Given request: Beginning at the first line of the data, print each line exactly, stopping after the line that contains "scene.camera = cam".

* begin Source material *

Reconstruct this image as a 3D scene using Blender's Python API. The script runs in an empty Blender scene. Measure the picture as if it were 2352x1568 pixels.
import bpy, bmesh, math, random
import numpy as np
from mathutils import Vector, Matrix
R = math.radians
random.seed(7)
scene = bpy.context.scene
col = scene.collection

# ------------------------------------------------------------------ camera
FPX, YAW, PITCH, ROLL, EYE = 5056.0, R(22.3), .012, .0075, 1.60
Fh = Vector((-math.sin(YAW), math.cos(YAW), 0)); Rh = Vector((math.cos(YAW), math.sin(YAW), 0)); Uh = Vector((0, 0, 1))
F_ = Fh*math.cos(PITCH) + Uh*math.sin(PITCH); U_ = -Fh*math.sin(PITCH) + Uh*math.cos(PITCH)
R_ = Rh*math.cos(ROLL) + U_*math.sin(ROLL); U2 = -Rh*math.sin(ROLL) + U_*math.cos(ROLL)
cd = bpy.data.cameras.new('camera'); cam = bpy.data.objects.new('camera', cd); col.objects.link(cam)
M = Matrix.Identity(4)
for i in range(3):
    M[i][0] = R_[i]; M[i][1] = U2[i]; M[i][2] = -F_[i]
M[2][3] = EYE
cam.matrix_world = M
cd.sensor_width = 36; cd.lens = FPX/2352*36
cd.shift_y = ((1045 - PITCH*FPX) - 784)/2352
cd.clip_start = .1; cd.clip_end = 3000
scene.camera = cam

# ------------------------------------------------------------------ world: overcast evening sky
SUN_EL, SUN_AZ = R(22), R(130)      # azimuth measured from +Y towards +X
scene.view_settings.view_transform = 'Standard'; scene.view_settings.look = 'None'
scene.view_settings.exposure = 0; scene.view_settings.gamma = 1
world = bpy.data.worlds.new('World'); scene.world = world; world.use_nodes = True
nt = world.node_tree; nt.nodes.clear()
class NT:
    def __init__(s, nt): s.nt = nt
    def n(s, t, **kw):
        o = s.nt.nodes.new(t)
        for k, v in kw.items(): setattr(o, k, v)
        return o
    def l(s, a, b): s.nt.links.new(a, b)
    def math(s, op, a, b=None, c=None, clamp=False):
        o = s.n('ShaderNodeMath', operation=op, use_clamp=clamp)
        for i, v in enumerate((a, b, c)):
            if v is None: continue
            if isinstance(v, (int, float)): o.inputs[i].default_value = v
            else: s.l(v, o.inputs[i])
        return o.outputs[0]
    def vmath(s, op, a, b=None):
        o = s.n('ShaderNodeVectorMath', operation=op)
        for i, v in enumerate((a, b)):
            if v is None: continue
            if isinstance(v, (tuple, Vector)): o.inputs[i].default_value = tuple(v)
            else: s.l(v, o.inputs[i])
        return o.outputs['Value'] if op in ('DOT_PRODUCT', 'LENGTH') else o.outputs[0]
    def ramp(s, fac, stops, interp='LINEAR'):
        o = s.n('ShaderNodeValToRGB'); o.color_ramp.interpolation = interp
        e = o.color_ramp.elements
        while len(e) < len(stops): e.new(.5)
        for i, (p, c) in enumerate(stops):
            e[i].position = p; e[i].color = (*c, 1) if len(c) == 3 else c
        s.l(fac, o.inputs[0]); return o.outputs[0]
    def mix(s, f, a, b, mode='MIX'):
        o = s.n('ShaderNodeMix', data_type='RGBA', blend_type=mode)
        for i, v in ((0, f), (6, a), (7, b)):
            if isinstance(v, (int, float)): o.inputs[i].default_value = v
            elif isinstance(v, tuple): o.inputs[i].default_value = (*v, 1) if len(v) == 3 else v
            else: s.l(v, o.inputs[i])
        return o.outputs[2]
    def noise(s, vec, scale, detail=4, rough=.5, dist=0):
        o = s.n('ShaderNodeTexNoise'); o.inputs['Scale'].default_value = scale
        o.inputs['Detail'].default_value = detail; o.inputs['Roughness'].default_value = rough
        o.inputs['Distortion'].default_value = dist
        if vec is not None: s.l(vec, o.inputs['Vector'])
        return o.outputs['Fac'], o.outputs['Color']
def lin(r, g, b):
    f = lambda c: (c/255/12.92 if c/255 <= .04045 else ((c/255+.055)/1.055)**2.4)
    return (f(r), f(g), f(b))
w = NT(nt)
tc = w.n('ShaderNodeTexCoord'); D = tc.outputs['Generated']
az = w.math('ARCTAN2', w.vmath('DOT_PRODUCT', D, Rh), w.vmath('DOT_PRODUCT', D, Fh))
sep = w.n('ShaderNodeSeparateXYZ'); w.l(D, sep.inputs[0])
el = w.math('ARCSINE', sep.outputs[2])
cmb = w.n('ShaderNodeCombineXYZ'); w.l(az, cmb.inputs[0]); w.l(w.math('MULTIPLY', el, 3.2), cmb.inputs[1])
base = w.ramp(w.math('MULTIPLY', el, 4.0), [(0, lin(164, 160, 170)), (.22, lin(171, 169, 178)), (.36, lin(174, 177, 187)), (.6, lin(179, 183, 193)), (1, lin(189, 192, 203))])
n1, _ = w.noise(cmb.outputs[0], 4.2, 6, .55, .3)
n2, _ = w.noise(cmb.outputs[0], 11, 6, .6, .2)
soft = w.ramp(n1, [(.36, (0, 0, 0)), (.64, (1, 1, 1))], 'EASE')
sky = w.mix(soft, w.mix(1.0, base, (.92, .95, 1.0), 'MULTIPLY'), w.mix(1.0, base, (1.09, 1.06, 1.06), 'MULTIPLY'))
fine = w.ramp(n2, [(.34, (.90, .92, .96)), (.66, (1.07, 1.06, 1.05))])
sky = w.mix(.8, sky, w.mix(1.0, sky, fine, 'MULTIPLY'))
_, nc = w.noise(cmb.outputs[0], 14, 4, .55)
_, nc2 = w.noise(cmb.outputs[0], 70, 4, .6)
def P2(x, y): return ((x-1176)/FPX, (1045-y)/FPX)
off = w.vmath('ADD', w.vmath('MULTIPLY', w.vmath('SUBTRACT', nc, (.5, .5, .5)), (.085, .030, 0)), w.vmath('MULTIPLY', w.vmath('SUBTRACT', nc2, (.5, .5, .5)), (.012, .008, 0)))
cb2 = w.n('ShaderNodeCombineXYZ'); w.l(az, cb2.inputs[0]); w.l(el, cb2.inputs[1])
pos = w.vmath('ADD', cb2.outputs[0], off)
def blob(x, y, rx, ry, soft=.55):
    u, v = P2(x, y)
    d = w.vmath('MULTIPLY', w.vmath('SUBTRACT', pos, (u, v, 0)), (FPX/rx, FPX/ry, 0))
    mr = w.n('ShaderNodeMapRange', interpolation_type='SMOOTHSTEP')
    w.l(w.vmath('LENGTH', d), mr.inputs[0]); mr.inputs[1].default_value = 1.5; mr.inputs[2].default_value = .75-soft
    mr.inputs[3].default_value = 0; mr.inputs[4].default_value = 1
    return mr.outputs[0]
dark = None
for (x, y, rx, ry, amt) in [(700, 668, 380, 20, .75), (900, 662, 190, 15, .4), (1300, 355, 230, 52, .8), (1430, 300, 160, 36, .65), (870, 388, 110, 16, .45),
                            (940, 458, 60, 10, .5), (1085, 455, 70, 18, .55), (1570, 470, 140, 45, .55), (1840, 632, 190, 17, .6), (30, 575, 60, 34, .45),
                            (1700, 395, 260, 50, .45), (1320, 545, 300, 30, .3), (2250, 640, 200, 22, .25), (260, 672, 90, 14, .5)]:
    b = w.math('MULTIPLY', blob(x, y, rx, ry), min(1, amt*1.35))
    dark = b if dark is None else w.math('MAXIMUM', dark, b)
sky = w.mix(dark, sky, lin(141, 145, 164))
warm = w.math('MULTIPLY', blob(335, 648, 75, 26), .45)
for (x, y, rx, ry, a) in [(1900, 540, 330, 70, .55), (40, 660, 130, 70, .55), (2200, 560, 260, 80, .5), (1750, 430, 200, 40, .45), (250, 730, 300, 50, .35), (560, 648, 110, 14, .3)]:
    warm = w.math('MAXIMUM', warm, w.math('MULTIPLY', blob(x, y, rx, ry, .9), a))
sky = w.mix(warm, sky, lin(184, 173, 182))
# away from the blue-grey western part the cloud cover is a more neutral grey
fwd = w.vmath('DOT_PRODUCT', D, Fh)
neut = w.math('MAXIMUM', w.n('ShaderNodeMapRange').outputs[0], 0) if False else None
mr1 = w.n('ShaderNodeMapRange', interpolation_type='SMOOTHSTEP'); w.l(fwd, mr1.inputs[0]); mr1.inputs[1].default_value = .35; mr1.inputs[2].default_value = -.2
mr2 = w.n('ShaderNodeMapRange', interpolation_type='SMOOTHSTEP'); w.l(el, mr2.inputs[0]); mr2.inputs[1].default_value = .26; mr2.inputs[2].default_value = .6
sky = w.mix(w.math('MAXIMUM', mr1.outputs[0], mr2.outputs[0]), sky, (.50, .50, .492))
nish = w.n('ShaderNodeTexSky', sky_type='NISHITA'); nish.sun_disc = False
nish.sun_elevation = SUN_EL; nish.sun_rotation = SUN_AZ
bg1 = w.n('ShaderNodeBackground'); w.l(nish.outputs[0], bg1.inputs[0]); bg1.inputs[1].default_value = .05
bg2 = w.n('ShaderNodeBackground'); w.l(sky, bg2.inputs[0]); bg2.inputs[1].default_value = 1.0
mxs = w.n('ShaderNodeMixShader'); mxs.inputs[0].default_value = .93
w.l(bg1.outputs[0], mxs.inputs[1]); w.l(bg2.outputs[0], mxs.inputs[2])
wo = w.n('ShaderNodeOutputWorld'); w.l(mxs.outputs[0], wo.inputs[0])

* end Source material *

Answer below:
Reconstruct this image as a 3D scene using Blender's Python API. The script runs in an empty Blender scene. Measure the picture as if it were 2352x1568 pixels.
import bpy, bmesh, math, random
import numpy as np
from mathutils import Vector, Matrix
R = math.radians
random.seed(7)
scene = bpy.context.scene
col = scene.collection

# ------------------------------------------------------------------ camera
FPX, YAW, PITCH, ROLL, EYE = 5056.0, R(22.3), .012, .0075, 1.60
Fh = Vector((-math.sin(YAW), math.cos(YAW), 0)); Rh = Vector((math.cos(YAW), math.sin(YAW), 0)); Uh = Vector((0, 0, 1))
F_ = Fh*math.cos(PITCH) + Uh*math.sin(PITCH); U_ = -Fh*math.sin(PITCH) + Uh*math.cos(PITCH)
R_ = Rh*math.cos(ROLL) + U_*math.sin(ROLL); U2 = -Rh*math.sin(ROLL) + U_*math.cos(ROLL)
cd = bpy.data.cameras.new('camera'); cam = bpy.data.objects.new('camera', cd); col.objects.link(cam)
M = Matrix.Identity(4)
for i in range(3):
    M[i][0] = R_[i]; M[i][1] = U2[i]; M[i][2] = -F_[i]
M[2][3] = EYE
cam.matrix_world = M
cd.sensor_width = 36; cd.lens = FPX/2352*36
cd.shift_y = ((1045 - PITCH*FPX) - 784)/2352
cd.clip_start = .1; cd.clip_end = 3000
scene.camera = cam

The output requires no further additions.